I relate this anecdote to provide a bit of contrast with an email I just wrote to a friend, and which I shall share below for fun. My friend wished to experiment with iOS development, a field in which I am known to tinker myself, and they knew that one needed a Macintosh computer of some variety to get started. With a set of assumptions that — to anyone familiar with bespoke-PC culture but not so much with Mac culture — actually count as quite reasonable, my friend asked if they could get themselves set up from scratch with a budget of $300.

My reply:


Alas you’ll probably need to spend more than twice your target on this project, if you spend a dollar. I’d realistically budget closer to $1,000, if not more.

You’re very unlikely to find a suitable Mac for $300. If you have a spare display lying around, for $600 you can march into any Apple Store and get a new, lowest-end Mac Mini (though you might need a display adapter too, which Amazon can sell you for like $3). (http://www.apple.com/mac-mini/) You might be able to find some of these used or refurbished if you’re lucky, and do feel free to look, but I wouldn’t bank on it.

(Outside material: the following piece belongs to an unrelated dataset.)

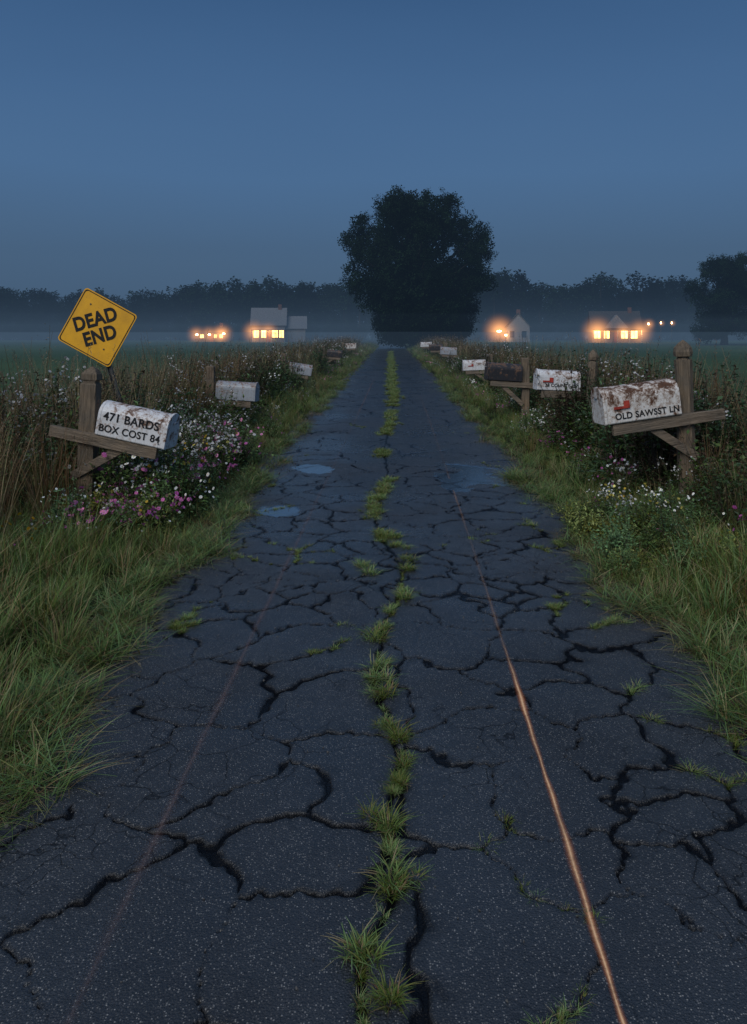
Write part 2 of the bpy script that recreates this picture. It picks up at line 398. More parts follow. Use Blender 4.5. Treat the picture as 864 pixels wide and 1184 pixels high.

“I’ll just run a really old Mac OS and an old version of Xcode” might not actually get you very far, because Xcode < 5 won’t deploy apps that take advantage of iOS 7 features. Xcode 5 requires Mountain Lion (released mid-2012) to run. So you’ll need to find one of these Macs, at the very minimum: http://support.apple.com/kb/HT5444?viewlocale=en_US&locale=en_US

Small Dog Electronics is a great source for used and refurb Apple stuff, but right now they have all of two Macs in stock. (http://www.smalldog.com/macs-refurbished/) One of them is indeed an iMac for $300, but it’s like eight years old. You could in theory run an older version of Xcode on it. But I’ve never done that, and I would be wary of doing it even if you could get it to work. Beyond the inability to ship iOS 7 apps, you’d also be stuck with older programming paradigms, so I’d be afraid of e.g. running into documentation describing stuff you don’t have.

And beyond that, if you run Xcode versions from before 2012 or so, you’re getting into a language so lacking in features (e.g. automatic reference counting) that to use it today is to willfully and permanently take on a great deal of extra pain and work-overhead just to save a few hundred dollars. I cannot recommend that.

Keep in mind you’ll also need $100 to sign up for the dev program if you actually want to run an app on hardware, versus just on the simulator. Yes, even if it’s just your own phone, without ever touching the App Store. (And then $100 / year after that if you want to stay in.)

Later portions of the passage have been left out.